6. A contact bar as defined in claim 1, in which each said cylindrical middle portion has a diameter which is from about one third to three quarters of the diameter of the cylindrical end sections of the contact bar.

7. A contact bar as defined in claim 1, wherein all said grooves are identical.

8. A contact bar formed of copper and intended for use in an electrolytic cell for the electrowinning of zinc having lead anodes and aluminum cathodes alternating with one another and equally spaced from one another, said anodes and cathodes having electrically conductive header bars whereby they may be gravitationally suspended in the cell, the header bar of each anode and cathode having an end extension provided with an inverted V-shaped notch,

(a) said contact bar being shaped to provide support for the notched ends of said header bars with sloping tangential, metal-to-metal contact between said header bar and the contact bar, whereby a minimum of electrical resistance is offered to passage of electric current between said header bars and said contact bar,

(b) said contact bar having cylindrical end sections and a spooled central section,

(c) the latter being created by a plurality of alternately identical grooves with centre lines equally spaced along the length of said spooled central section,

(d) the grooves each comprising a cylindrical middle portion which is of substantially smaller diameter than said cylindrical end sections, and two oppositely disposed right frusto-conical portions facing one another on the opposite sides of said cylindrical middle portion of each groove.

9. A contact bar as defined in claim 8, wherein each groove is spaced from the next adjacent groove by a cylindrical bar section, each said cylindrical bar section being of substantially the same diameter as said cylindrical end sections.

10. A contact bar as defined in claim 9, wherein the said cylindrical bar sections and the said cylindrical middle portions of said grooves are substantially equal in length.

11. A contact bar as defined in claim 8, in which each said cylindrical middle portion of the grooves has a diameter which is substantially half of that of the cylindrical end sections of the contact bar.

12. A contact bar as defined in claim 8, in which the right frusto-conical portions of the grooves, if extended, would form an angle of about 45.degree. with the longitudinal axis of the contact bar.

13. A contact bar as defined in claim 8, wherein all grooves are identical.

14. A contact bar as defined in claim 8, in which each cylindrical middle portion has a diameter which is from about one third to three quarters of the diameter of the cylindrical end sections of the contact bar.
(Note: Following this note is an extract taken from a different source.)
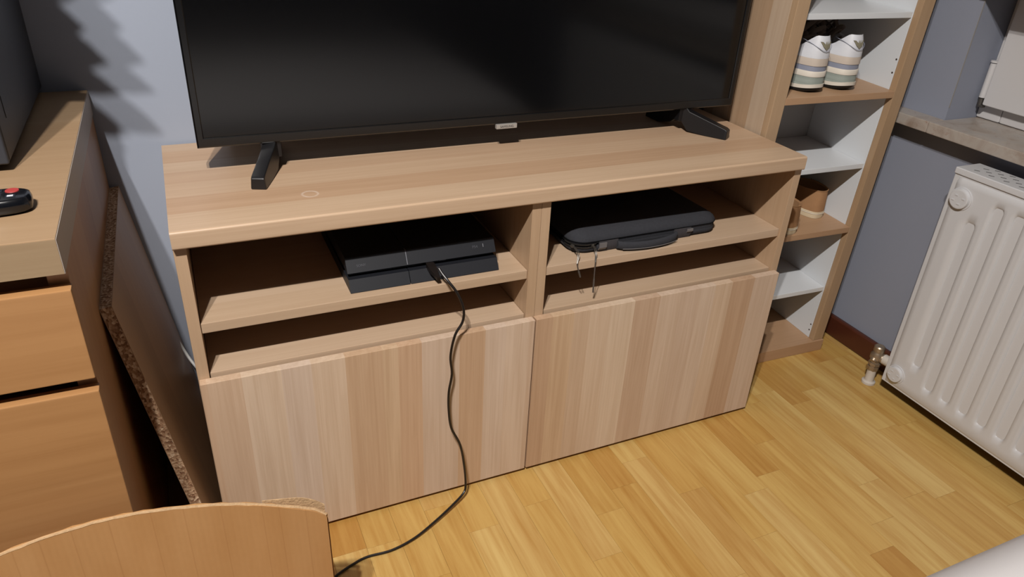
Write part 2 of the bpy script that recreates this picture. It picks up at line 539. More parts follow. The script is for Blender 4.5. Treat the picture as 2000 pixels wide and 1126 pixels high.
box(bm, 1.772, 1.835, -1.4, -0.06, 2.13, 2.205, 0.003)
box(bm, 1.772, 1.835, -1.5, -1.4, 0.707, 2.205, 0.003)
sash = link('sash', bm, M_pvc, win)
Mg = Mat('window_glass', 0.03, 0.5, col=(0.9, 0.93, 0.95, 1)); Mg.b.inputs['Transmission Weight'].default_value = 1.0
bm = BM(); box(bm, 1.80, 1.806, -1.4, -0.06, 0.79, 2.13); sub('pane', bm, Mg.m, sash, win, False)
bm = BM()
cyl(bm, (1.772, 0.0592, 0.722), (1.772, 0.0592, 0.80), 0.0078, n=16)
cyl(bm, (1.772, 0.0592, 0.802), (1.772, 0.0592, 0.806), 0.0088, n=16)
link('hinge_sleeve', bm, M_pvc, win)
bm = BM(); cyl(bm, (1.772, 0.0592, 0.706), (1.772, 0.0592, 0.720), 0.0068, n=16)
box(bm, 1.764, 1.776, 0.047, 0.059, 0.7005, 0.7065, 0.001)
link('hinge_pin', bm, M_chrome, win)
# roller blind hanging in front of the niche, its lower bar just above the picture
bl = thing('roller_blind', (1.665, -0.7, 0.955), 'grey roller blind hanging down in front of the window', 'blind')
bm = BM(); box(bm, 1.663, 1.667, -1.5, 0.07, 0.97, 2.26); link('blind_cloth', bm, M_blind, bl)
bm = BM(); box(bm, 1.659, 1.671, -1.5, 0.07, 0.952, 0.970, 0.003); link('bottom_bar', bm, M_pvc, bl)
bm = BM(); cyl(bm, (1.66, -1.5, 2.29), (1.66, 0.07, 2.29), 0.022); link('roller', bm, M_pvc, bl)

# ------------------------------------------------------------------ television unit
H, TT, D = 0.6505, 0.029, 0.4076
tvu = thing('tv_unit', (0.6, 0.2, 0), 'low wide light oak television unit with two doors and open shelves', 'cabinet')
bm = BM(); box(bm, 0, 1.2, 0, D, H-TT, H)
es = [e for e in bm.edges if abs(e.verts[0].co.y) < 1e-6 and abs(e.verts[1].co.y) < 1e-6 and abs(e.verts[0].co.z-e.verts[1].co.z) < 1e-6]
bmesh.ops.bevel(bm, geom=es, offset=0.004, segments=4, profile=0.5, affect='EDGES')
o = link('top_board', bm, M_top, tvu)
CF = 0.012
ZT = H-TT-0.0004
def vpanel(name, x0, x1, y0, y1, z0, z1, mat, par, bev=0.0008):
    bm = BM(); box(bm, x0, x1, y0, y1, z0, z1, bev); return link(name, bm, mat, par)
vpanel('side_panel', 0.0, 0.018, CF, D-0.001, 0.004, ZT, M_oakv, tvu)
vpanel('side_panel', 1.188, 1.206, CF, D-0.001, 0.004, ZT, M_oakv, tvu)
vpanel('divider_panel', 0.5852, 0.6036, CF, D-0.012, 0.004, ZT, M_oakv, tvu)
vpanel('divider_panel', 0.604, 0.6222, CF, D-0.012, 0.004, ZT, M_oakv, tvu)
vpanel('back_panel', 0.0182, 0.585, D-0.011, D-0.004, 0.01, ZT, M_oakv, tvu)
vpanel('back_panel', 0.6224, 1.1878, D-0.011, D-0.004, 0.01, ZT, M_oakv, tvu)
for xa, xb in ((0.0186, 0.5848), (0.6226, 1.1876)):
    vpanel('shelf', xa, xb, 0.016, D-0.0115, 0.466, 0.484, M_shelf, tvu, 0.0012)
    vpanel('compartment_floor', xa, xb, 0.018, D-0.0115, 0.371, 0.389, M_shelf, tvu, 0.0012)
    vpanel('bottom_panel', xa, xb, 0.018, D-0.0115, 0.01, 0.028, M_shelf, tvu, 0.0012)
for xa, xb in ((0.0015, 0.5985), (0.6015, 1.1985)):
    vpanel('door', xa, xb, -0.0044, 0.0118, 0.0102, 0.384, M_door, tvu, 0.0010)
for xp, s in ((0.5852, -1), (1.188, -1)):       # little cam fittings high on the uprights
    bm = BM(); revolve(bm, (xp, 0.05, 0.609), (s, 0, 0), [(0, 0.008), (0.0015, 0.008), (0.002, 0.0065)])
    link('cam_fitting', bm, M_shelf, tvu)

# ------------------------------------------------------------------ television
TY = 0.215
tv = thing('television', (0.6125, 0.235, H), 'large flat black television standing on two splayed feet', 'television')
tx0, tx1, tz0, tz1 = 0.059, 1.166, 0.7005, 1.335
bm = BM()
b = 0.012
def fr(i, y, bot=0.0): return [(tx0+i, y, tz0+i+bot), (tx1-i, y, tz0+i+bot), (tx1-i, y, tz1-i), (tx0+i, y, tz1-i)]
loft(bm, [fr(0, TY+0.028), fr(0, TY+0.0025), fr(0.0025, TY), fr(b-0.0015, TY, 0.005), fr(b, TY+0.0015, 0.005), fr(b, TY+0.006, 0.005)], False, False)
link('bezel', bm, M_bezel, tv)
bm = BM(); box(bm, tx0+b-0.002, tx1-b+0.002, TY+0.0025, TY+0.012, tz0+0.015, tz1-b+0.002); link('screen', bm, M_screen, tv, False)
bm = BM()
def rr4(x0, x1, z0, z1, y): return [(x0, y, z0), (x1, y, z0), (x1, y, z1), (x0, y, z1)]
loft(bm, [rr4(tx0+0.004, tx1-0.004, tz0+0.004, tz1-0.004, TY+0.02), rr4(tx0+0.006, tx1-0.006, tz0+0.006, tz1-0.006, TY+0.034),
          rr4(tx0+0.12, tx1-0.12, tz0+0.03, tz1-0.15, TY+0.062), rr4(tx0+0.14, tx1-0.14, tz0+0.05, tz1-0.17, TY+0.066)])
link('back_shell', bm, M_black, tv)
badge_bm = BM(); box(badge_bm, 0.596, 0.6395, TY-0.004, TY+0.004, 0.6925, 0.7015, 0.0008)
badge = link('brand_badge', badge_bm, M_badge, tv)
me = text_mesh('SAMSUNG', 0.0062)
me.transform(Matrix.Translation(Vector((0.6178, TY-0.0041, 0.6968))-tv.location) @ Matrix.Rotation(math.pi/2, 4, 'X') @ Matrix.Scale(1.0, 4))
me.materials.clear(); me.materials.append(M_badgetxt)
lt = bpy.data.objects.new('lettering', me); COL.objects.link(lt); lt.parent = badge
def tv_foot(root, tip, tip_back):
    """splayed blade foot: root under the panel, toe in front, heel behind"""
    bm = BM()
    rx, ry = root
    d = Vector((tip[0]-rx, tip[1]-ry)); L = d.length; d.normalize()
    d2 = Vector((tip_back[0]-rx, tip_back[1]-ry)); L2 = d2.length; d2.normalize()
    zt = tz0+0.012-H
    def sect(s, z0, z1, wb, wt, dd):
        c = Vector((rx, ry))+dd*s; n = Vector((-dd.y, dd.x))
        P = []
        for w, z in ((-wb, z0), (wb, z0), (wt, z1), (-wt, z1)):
            q = c+n*w; P.append((q.x, q.y, H+z))
        return P
    rings = [sect(L, 0.0003, 0.019, 0.0125, 0.0105, d), sect(L-0.006, 0.0003, 0.0225, 0.013, 0.011, d),
             sect(L*0.55, 0.0003, 0.034, 0.0135, 0.0105, d), sect(L*0.18, 0.003, 0.045, 0.0135, 0.011, d),
             sect(0.004, 0.022, zt, 0.014, 0.0125, d)]
    loft(bm, rings)
    d3 = -d2
    rings = [sect(-0.006, 0.022, zt, 0.014, 0.0125, d3), sect(-L2*0.2, 0.012, 0.046, 0.0135, 0.011, d3), sect(-L2*0.6, 0.0003, 0.03, 0.0125, 0.0095, d3), sect(-L2, 0.0003, 0.016, 0.011, 0.009, d3)]
    loft(bm, rings)
    c = Vector((rx, ry))
    box(bm, rx-0.016, rx+0.016, ry-0.012, ry+0.02, H+0.022, H+zt)
    bevel_all(bm, 0.002, 2, 0.7)
    link('foot', bm, M_black, tv)
tv_foot((0.178, 0.233), (0.1400, 0.132), (0.196, 0.345))
tv_foot((1.048, 0.233), (1.1085, 0.144), (1.040, 0.345))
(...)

15. A cell for the electrolytic recovery of metal which comprises a plurality of alternating, spaced anodes and cathodes, said anodes and cathodes being parallel to one another and extending transversely across said cell,

(a) said anodes and cathodes having electrically conductive header bars whereby they are gravitationally suspended in the cell on contact bars disposed at right angles to the anodes and cathodes,

(b) the header bars of each anode and cathode having an end extension provided with an inverted V-shaped notch;

(c) said contact bars being shaped to provide support for the notched ends of said anodes and cathodes with tangential, metal-to-metal, contact between said header bars and the contact bars;

(d) said contact bars having cylindrical end sections and a spooled central section,

(e) the latter being created by a plurality of alternately identical grooves with centre lines equally spaced from one another along the length of said spooled central section,

(f) the grooves each comprising a cylindrical middle portion which is of substantially smaller diameter than said cylindrical end sections and is narrower than the width of the notched end extensions of the header bars, and

(g) two oppositely disposed right frusto-conical portions facing one another on the opposite sides of said cylindrical middle portion of each groove.

16. A cell as defined in claim 15, in which the contact bars are made of copper.

17. A cell as defined in claim 15, wherein the notches in the header bars have an angle in the range of from about 75.degree. to about 105.degree..

18. A cell as defined in claim 15, in which the header bars of the electrodes in the cell are stably positioned in three dimensions.